:: Job ::
Your task is to quote exactly the run of lines that starts at the line containing "z+.0022), (-1.555, z+.0022)]" and ends at the line containing "8).build('screw', steel_m, cb)", including both.

:: Data block ::
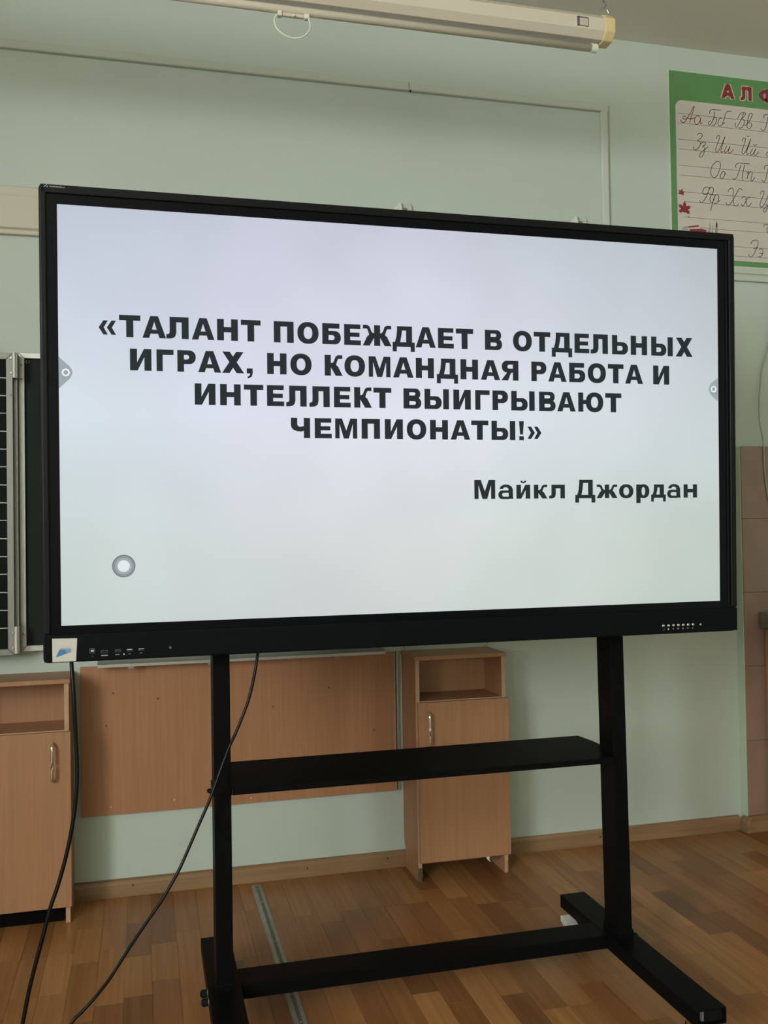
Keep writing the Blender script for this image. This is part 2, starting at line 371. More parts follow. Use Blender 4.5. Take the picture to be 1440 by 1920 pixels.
# main panel, runs on behind the display
MB().box(-.430, 1.12, 3.690, 3.712, .953, 2.045).build('board_panel', board_m, cb)
frame(-.441, 1.135, .947, 2.053, 3.678, 3.722, .021, alu_m, cb)
# folded wing in front, ruled with white lines
MB().box(-1.56, -.468, 3.634, 3.648, .955, 2.025).build('wing_panel', wing_m, cb)
frame(-1.58, -.4535, .942, 2.039, 3.620, 3.652, .023, wingalu_m, cb)
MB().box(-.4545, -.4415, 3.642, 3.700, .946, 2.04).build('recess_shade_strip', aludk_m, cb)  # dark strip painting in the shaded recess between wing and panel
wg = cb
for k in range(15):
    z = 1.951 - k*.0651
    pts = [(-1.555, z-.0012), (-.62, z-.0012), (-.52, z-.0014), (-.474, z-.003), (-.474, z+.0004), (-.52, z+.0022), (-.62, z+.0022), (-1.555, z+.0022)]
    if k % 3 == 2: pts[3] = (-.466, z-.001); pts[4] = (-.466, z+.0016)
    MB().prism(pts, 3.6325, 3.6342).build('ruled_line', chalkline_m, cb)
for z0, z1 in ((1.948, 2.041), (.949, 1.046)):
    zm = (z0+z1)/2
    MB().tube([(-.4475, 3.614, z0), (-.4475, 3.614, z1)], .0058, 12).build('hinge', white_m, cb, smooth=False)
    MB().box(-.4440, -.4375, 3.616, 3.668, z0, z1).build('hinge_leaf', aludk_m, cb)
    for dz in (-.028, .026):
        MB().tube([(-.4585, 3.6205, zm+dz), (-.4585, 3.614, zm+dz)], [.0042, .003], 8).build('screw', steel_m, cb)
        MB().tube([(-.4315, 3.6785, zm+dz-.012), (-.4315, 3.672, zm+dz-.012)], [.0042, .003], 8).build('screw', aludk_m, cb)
wv = [(-.4095+.0062*math.cos(2*math.pi*k/12), 3.688, 2.021+.0062*math.sin(2*math.pi*k/12)) for k in range(13)]
MB().tube(wv, .0022, 6).build('washer', steel_m, cb)
MB().tube([(-.4595, 3.6203, 1.886), (-.4595, 3.6185, 1.886)], .0018, 8).build('pin_hole', rubber_m, cb)
# tray below it
ct = thing('chalk_tray', 'narrow grey metal chalk tray on the wall under the display', 'tray', (.38, 3.69, .88))
MB().prism([(YW, .892), (YW, .906), (3.655, .891), (3.648, .888), (3.648, .876), (3.655, .880)], -.170, .94, 'X').build('tray', alu_m, ct, bevel=.001)
for x in (-.06, .235, .73):
    MB().box(x, x+.022, 3.645, 3.66, .870, .878).build('tray_clip', aludk_m, ct)
for i, (x, lab) in enumerate(((.936, 'small wire hook on the wall at the right end of the chalk tray'), (1.026, 'small wire hook on the wall above the back left corner of the right cabinet'), (1.388, 'small wire hook on the wall above the back right corner of the right cabinet'))):
    pts = spline([(x+.004, YW+.002, .900), (x+.004, 3.722, .900), (x+.008, 3.714, .897), (x+.010, 3.711, .889), (x+.006, 3.709, .881), (x-.002, 3.708, .882), (x-.005, 3.708, .888)], 4)
    tag(MB().tube(pts, .0018, 6).build('wall_hook', aludk_m, smooth=True), lab, 'hook', 'wire hooks on the wall')

# ------------------------------------------------------------------ beech panel on the wall
wp = thing('wall_panel', 'wide beech laminate board screwed to the wall between the two cabinets', 'wall panel', (.38, 3.72, .31))
MB().box(-.235, .990, 3.712, YW, .311, .873).build('panel_sheet', beech2, wp, bevel=.001)
MB().box(.9895, .993, 3.711, YW, .311, .873).build('edge_band', beech_edge, wp)
MB().box(1.000, 1.008, 3.712, YW, .311, .875).build('edge_channel', alu_m, wp)
for x, z in ((-.116, .770), (.049, .740), (-.141, .649), (-.128, .342), (.107, .348), (.718, .745), (.492, .682), (.903, .562), (.40, .33)):
    MB().tube([(x, 3.7125, z), (x, 3.708, z)], [.0038, .0026], 8).build('screw', yellow_m if z < .4 else chip_m, wp)

# ------------------------------------------------------------------ the two bedside-type cabinets
def cabinet(nm, label, x0, x1, top, nz0, dz0, hinge_right, chipped):
    yf, yb, t = 3.524, 3.73, .016
    c = thing(nm, label, 'cabinet', ((x0+x1)/2, 3.63, 0), 'beech cabinets against the wall')
    side = lambda f: [(yf+.002, f), (yf+.002, top-t), (yb-.002, top-t), (yb-.002, .115), (yb-.010, .092), (yb-.024, .075), (yb-.026, 0), (yf+.02 if f else yf+.002, 0)]
    for sx in (x0+.004, x1-.004-t):
        MB().prism(side(0), sx, sx+t, 'X').build('side_panel', beech, c, bevel=.0006)
        e = MB().box(sx+.0005, sx+t-.0005, yf+.0008, yf+.0028, .055 if chipped else 0, top-t).build('edge_band', beech_edge, c)
    if chipped:
        MB().prism([(x0+.004, 0), (x0+.004, .056), (x0+.010, .050), (x0+.022, .058), (x0+.020, .036), (x0+.024, .022), (x0+.018, .012), (x0+.022, 0)], yf+.0006, yf+.004).build('worn_edge', chip_m, c)
        MB().prism([(x1-.020, .0), (x1-.018, .075), (x1-.004, .075), (x1-.006, .050), (x1-.012, .043), (x1-.010, .02), (x1-.014, 0)], yf+.0006, yf+.003).build('worn_edge', beech_edge, c)
    MB().box(x0, x1, yf-.003, yb-.002, top-t, top).build('top_board', beech, c, bevel=.0012)
    MB().box(x0+.02, x1-.02, yf+.006, yb-.01, nz0-t, nz0).build('shelf', beech, c)
    MB().box(x0+.019, x1-.019, yf+.003, yf+.007, nz0-t, nz0).build('edge_band', beech_edge, c)
    MB().box(x0+.02, x1-.02, yf+.004, yb-.03, .072, .088).build('bottom_board', beech, c)
    MB().box(x0+.019, x1-.019, yb-.010, yb-.005, .09, top-t).build('back_panel', beech, c)
    d = MB().box(x0+.009, x1+.002, yf-.017, yf-.001, dz0, nz0-.003).build('door', beech, c, bevel=.0012)
    hx = (x0+.046) if hinge_right else (x1-.058)
    za, zb = nz0-.172, nz0-.040
    pts = spline([(hx, yf-.017, zb), (hx, yf-.032, zb-.002), (hx, yf-.044, zb-.012), (hx, yf-.046, (za+zb)/2), (hx, yf-.044, za+.012), (hx, yf-.032, za+.002), (hx, yf-.017, za)], 5)
    MB().tube(pts, .0052, 10).build('handle', chrome_m, d, smooth=True)
    for z in (.17, nz0-.10):
        pass
    return c
cabinet('cabinet', 'narrow beech cabinet right of the wall board, behind the stand shelf, with chipped feet', 1.022, 1.405, .8765, .701, .077, True, True)
cL = cabinet('cabinet', 'narrow beech cabinet cut by the left photo edge, below the chalkboard', -.645, -.2585, .861, .680, .060, False, False)
MB().box(-.62, -.285, 3.545, 3.555, 0, .070).build('plinth', plain('dark_plinth', (.004, .0035, .003), .8, spec=.05), cL)
# torn paper under the right cabinet
tag(MB().prism([(1.300, .079), (1.318, .079), (1.316, .062), (1.325, .052), (1.309, .062)], 3.5125, 3.5135).build('paper_scrap', white_m), 'tiny torn white scrap hanging under the door of the right cabinet', 'paper')

# ------------------------------------------------------------------ sink unit at the right edge
su = thing('sink_cabinet', 'orange wooden sink cabinet with a grey steel top at the right photo edge', 'cabinet', (3.0, 3.4, 0))
for sx in (2.704, 3.288): MB().box(sx, sx+.016, 3.12, 3.655, 0, .905).build('side_panel', sinkwood_m, su, bevel=.001)
MB().box(2.72, 3.288, 3.64, 3.652, .05, .905).build('back_panel', sinkwood_m, su)
for a, b in ((2.722, 3.003), (3.007, 3.286)):
    dd = MB().box(a, b, 3.104, 3.12, .08, .89).build('door', sinkwood_m, su, bevel=.001)
    hx = b-.04 if a < 2.9 else a+.04
    MB().tube(spline([(hx, 3.104, .80), (hx, 3.078, .79), (hx, 3.074, .74), (hx, 3.078, .69), (hx, 3.104, .68)]), .005, 8).build('handle', chrome_m, dd, smooth=True)
tp = MB().box(2.684, 3.31, 3.08, 3.669, .910, .932); tp.box(2.684, 3.31, 3.08, 3.10, .932, .980); tp.box(2.684, 3.31, 3.649, 3.669, .932, .980); tp.box(2.684, 2.704, 3.10, 3.649, .932, .980); tp.box(3.29, 3.31, 3.10, 3.649, .932, .980)
tp.build('sink_top', sink_m, su, bevel=.003)
MB().prism([(2.684, .962), (2.684, .979), (2.720, .979), (2.700, .970)], 3.0785, 3.081).build('worn_corner', white_m, su)
# white cable hanging on the tiles
wc = spline([(2.822, 3.722, 2.495), (2.818, 3.722, 2.35), (2.803, 3.722, 2.20), (2.770, 3.722, 2.10), (2.755, 3.718, 2.02), (2.742, 3.712, 1.93), (2.735, 3.70, 1.84), (2.732, 3.676, 1.76), (2.732, 3.6725, 1.70), (2.734, 3.672, 1.62), (2.742, 3.672, 1.54), (2.758, 3.672, 1.47), (2.79, 3.672, 1.40), (2.85, 3.672, 1.34)], 6)
tag(MB().tube(wc, .0032, 8).build('hanging_cable', plain('white_cable', (.38, .38, .32), .5), smooth=True), 'thin white cable hanging down the wall over the tiles at the right edge', 'cable')

# ------------------------------------------------------------------ glyphs (flat lettering drawn as polygons)
def rect(x0, x1, y0, y1): return [(x0, y0), (x1, y0), (x1, y1), (x0, y1)]
def ring(x0, x1, y0, y1, sv, sh, n=28):
    cx, cy, rx, ry = (x0+x1)/2, (y0+y1)/2, (x1-x0)/2, (y1-y0)/2; out = []
    P = lambda t, a, b: (cx+a*math.copysign(abs(math.cos(t))**.9, math.cos(t)), cy+b*math.copysign(abs(math.sin(t))**.9, math.sin(t)))
    for k in range(n):
        t0, t1 = 2*math.pi*k/n, 2*math.pi*(k+1)/n
        out.append([P(t0, rx, ry), P(t1, rx, ry), P(t1, rx-sv, ry-sh), P(t0, rx-sv, ry-sh)])
    return out
def bowl(x0, x1, y0, y1, sv, sh):
    """D shape opening to the left at x0"""
    def path(x, ya, yb, r):
        r = min(r, (yb-ya)/2-1e-4, x-x0-1e-4)
        pts = [(x0, yb)]
        pts += [(x-r+r*math.cos(a), yb-r+r*math.sin(a)) for a in [math.pi/2*(1-k/8) for k in range(9)]]
        pts += [(x-r+r*math.cos(a), ya+r+r*math.sin(a)) for a in [-math.pi/2*(k/8) for k in range(9)]]
        return pts + [(x0, ya)]
    H = y1-y0
    A = path(x1, y0, y1, H*.46); B = path(x1-sv, y0+sh, y1-sh, H*.46-sh*.75)
    return [[A[i], A[i+1], B[i+1], B[i]] for i in range(len(A)-1)]
def mirror(polys, w): return [[(w-x, y) for x, y in p] for p in polys]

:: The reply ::
    pts = [(-1.555, z-.0012), (-.62, z-.0012), (-.52, z-.0014), (-.474, z-.003), (-.474, z+.0004), (-.52, z+.0022), (-.62, z+.0022), (-1.555, z+.0022)]
    if k % 3 == 2: pts[3] = (-.466, z-.001); pts[4] = (-.466, z+.0016)
    MB().prism(pts, 3.6325, 3.6342).build('ruled_line', chalkline_m, cb)
for z0, z1 in ((1.948, 2.041), (.949, 1.046)):
    zm = (z0+z1)/2
    MB().tube([(-.4475, 3.614, z0), (-.4475, 3.614, z1)], .0058, 12).build('hinge', white_m, cb, smooth=False)
    MB().box(-.4440, -.4375, 3.616, 3.668, z0, z1).build('hinge_leaf', aludk_m, cb)
    for dz in (-.028, .026):
        MB().tube([(-.4585, 3.6205, zm+dz), (-.4585, 3.614, zm+dz)], [.0042, .003], 8).build('screw', steel_m, cb)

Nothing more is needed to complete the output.